Apa yang terjadi kemudian? Pihak Terlapor alias Rio,suamiku merespon dari apa yang diajukan oleh pihakku sebagai pelapor dan menyanggah apa yang telah disampaikan oleh pihakku. Pihak suamiku hanya bisa memenuhi satu permintaan dari pihakku yaitu tentang memberikan kesempatan aku untuk bertemu dengan anaknya tetapi dengan syarat jika anak berkenan bertemu denganku alias dengan persetujuanku. Suamiku sebagai pihak terlapor tidak mau memberikan apa yang menjadi harapanku yakni poin 2 dan 3. Kemudian ada perdebatan antara keluargaku dan keluarga Rio.  Akhirnya mediasi pun gagal. Ketika mediasi ini gagal maka dipastikan bahwa proses hukum yang kuajukan tetap berjalan. 

 Tahapan-tahapan berikutnya pun dilakukan, yakni briefing terhadap saksi-saksi yang akan diajukan di pengadilan negeri nanti. Tim pendamping hukumku melakukannya pada 15 Juni 2021 guna persiapan sidang 16 Juni. Saksi yang dipersiapkan adalah salah seorang psikolog dari Pos Pelayanan Terpadu Perempuan dan Anak dan seorang tetanggaku, yang juga dia menjadi saksi di sidang pada pengadilan agama. 

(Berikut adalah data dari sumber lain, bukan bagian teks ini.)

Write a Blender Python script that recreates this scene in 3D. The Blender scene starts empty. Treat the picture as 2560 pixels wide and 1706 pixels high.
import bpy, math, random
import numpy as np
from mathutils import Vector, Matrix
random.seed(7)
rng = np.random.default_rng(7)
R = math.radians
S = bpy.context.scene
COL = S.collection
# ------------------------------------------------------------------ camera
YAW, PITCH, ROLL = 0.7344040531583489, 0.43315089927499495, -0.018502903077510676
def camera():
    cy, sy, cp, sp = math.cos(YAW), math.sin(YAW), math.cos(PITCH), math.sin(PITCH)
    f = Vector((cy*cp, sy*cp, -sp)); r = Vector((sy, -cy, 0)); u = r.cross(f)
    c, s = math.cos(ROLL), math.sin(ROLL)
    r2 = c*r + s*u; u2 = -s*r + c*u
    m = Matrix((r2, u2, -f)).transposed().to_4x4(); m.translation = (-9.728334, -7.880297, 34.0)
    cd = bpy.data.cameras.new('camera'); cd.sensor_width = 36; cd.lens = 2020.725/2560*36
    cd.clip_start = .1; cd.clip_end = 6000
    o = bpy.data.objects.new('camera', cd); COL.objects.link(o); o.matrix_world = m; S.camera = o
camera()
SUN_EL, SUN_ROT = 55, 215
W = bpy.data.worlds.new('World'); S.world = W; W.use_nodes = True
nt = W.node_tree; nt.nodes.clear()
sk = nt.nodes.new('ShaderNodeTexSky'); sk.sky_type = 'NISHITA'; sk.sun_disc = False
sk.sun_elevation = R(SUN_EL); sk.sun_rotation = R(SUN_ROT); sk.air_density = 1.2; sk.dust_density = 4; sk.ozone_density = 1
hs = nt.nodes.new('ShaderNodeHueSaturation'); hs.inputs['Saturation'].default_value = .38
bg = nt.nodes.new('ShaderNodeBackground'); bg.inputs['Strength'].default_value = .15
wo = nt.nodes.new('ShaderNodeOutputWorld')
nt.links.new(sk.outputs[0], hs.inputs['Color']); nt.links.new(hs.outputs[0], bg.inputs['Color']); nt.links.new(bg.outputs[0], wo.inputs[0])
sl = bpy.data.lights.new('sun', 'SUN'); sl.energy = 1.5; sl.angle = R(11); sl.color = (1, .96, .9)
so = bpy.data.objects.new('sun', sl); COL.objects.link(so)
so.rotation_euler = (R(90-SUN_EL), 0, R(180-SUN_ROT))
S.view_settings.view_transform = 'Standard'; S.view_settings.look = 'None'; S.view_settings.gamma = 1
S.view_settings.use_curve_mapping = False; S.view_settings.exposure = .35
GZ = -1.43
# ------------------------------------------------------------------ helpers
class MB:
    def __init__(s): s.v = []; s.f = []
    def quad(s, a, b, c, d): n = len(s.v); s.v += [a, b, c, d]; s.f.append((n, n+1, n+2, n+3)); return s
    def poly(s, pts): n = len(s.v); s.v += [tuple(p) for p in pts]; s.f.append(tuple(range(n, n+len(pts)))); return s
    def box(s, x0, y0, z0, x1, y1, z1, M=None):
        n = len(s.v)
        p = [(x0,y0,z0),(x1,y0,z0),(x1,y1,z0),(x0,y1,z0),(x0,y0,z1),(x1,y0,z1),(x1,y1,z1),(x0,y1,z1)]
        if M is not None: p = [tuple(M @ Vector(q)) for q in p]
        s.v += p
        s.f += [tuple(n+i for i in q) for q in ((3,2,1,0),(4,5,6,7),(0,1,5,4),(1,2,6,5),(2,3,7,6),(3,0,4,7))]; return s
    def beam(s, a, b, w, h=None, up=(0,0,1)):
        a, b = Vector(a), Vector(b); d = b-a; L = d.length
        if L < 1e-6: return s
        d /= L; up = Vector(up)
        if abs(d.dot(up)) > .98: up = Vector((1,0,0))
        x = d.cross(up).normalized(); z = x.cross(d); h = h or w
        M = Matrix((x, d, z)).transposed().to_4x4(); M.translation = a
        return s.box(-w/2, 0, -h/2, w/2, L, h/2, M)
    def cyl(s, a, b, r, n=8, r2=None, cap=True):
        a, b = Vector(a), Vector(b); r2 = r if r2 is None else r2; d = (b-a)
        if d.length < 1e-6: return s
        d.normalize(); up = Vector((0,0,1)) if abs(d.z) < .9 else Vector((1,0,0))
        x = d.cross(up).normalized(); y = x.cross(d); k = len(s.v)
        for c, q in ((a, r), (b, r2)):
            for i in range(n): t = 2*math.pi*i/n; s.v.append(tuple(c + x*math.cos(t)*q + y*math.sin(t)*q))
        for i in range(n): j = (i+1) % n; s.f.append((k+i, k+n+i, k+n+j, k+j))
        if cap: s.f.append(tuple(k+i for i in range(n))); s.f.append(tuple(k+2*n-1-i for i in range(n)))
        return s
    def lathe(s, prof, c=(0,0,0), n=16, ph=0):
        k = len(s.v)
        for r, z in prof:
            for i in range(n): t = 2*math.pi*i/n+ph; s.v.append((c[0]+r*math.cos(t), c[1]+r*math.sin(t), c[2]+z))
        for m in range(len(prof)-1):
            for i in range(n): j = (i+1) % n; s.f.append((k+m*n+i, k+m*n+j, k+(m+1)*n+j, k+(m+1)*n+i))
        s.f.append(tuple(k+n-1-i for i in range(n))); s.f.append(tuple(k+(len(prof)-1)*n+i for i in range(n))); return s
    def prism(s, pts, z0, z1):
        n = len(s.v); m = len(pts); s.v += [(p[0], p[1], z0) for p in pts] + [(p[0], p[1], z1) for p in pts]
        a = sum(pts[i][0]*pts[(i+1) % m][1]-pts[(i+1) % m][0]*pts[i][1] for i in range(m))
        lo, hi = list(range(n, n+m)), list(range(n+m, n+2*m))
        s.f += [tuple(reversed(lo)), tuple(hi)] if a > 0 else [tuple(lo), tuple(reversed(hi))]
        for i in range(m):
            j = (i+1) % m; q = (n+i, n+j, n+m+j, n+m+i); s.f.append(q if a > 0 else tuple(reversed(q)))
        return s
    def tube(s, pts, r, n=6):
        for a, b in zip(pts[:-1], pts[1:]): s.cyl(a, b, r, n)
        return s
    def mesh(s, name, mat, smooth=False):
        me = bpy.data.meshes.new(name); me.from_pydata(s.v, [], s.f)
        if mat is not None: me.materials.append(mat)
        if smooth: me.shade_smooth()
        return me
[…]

Saksi disiapkan untuk membuktikan dalil yang diajukan dalam jawaban dan juga untuk mengkonter jawabanku sebagai pemohon. Beberapa pertanyaan terlontar seperti apakah aku kenal dengan suamiku sebagai pemohon dan kondisi fisik serta psikisku sebagai termohon saat didampingi oleh Unit Pelayanan Terpadu Perempuan dan Anak. Dan siapa saja yang terlibat dalam penanganan kasusku. Siapa yang memberi bantuan terhadapku. Dan apa saja bantuan yang diberikan itu saat aku sakit dalam kondisi luka bakar yang sangat parah sampai pada saat persidangan. Sebab dalam rentang waktu itu aku pastinya membutuhkan banyak sekali biaya dan itu ada hitungannya. Di persidangan gugatan perceraian oleh suamiku sebagai pemohon itu. 

Beberapa pertanyaan yang dilontarkan kepada konselor Unit Pelayanan Terpadu Perempuan dan Anak apakah ia mengenalku suamiku sebagai pemohon dan aku sebagai termohon atau tidak. Dan mengapa dalam kasusku ini ditangani oleh mereka. Upaya yang dilakukan mereka untuk melakukan pendampingan hukum kepadaku. Saksi dari Unit Pelayanan Terpadu ini juga ditanya terkait apakah suamiku memiliki Wanita Idaman Lain dan apakah pernah mendengar bahwa suamiku seorang dengan temperamental. Ia juga ditanyakan terkait kapan gugatan verzet di Sebuah Kota dilayangkan dan penyebab luka bakar di tubuhku. Pertanyaan terakhir yang dilontarkan adalah apakah ia pernah datang ke Wanita Idaman Lain (WIL) suamiku. Hal tersebut dalam rangka untuk menghadapi persidangan pada tanggal 16 Juni 2021 sebagai saksi dari pihak pemerintah. 

 

16 Juni 2021 SIDANG

Timku melakukan pendampingan pada sidang kasus perceraian yang diajukan oleh Rio. Proses sidang kali ini sudah sampai pada tahap saksi dari pihakku. Pihakku sebagai termohon didampingi oleh Yayasan yang akan mengajukan lima orang saksi, tiga orang dari pihak keluarga dan tetangga serta dua orang dari pihak pemerintah. 

 Agenda pada tanggal 16 Juni 2021, saksi yang akan memberikan keterangan adalah saksi dariku, seorang psikolog dari Unit Pelayanan Terpadu Perempuan dan Anak sebab ada pengaduan dari keluargaku ke unit tersebut bahwa telah terjadi KDRT yang kualami. Saksi tersebut juga mengenalku dan mengenal Rio. Ia juga mendampingiku sejak 28 September 2017.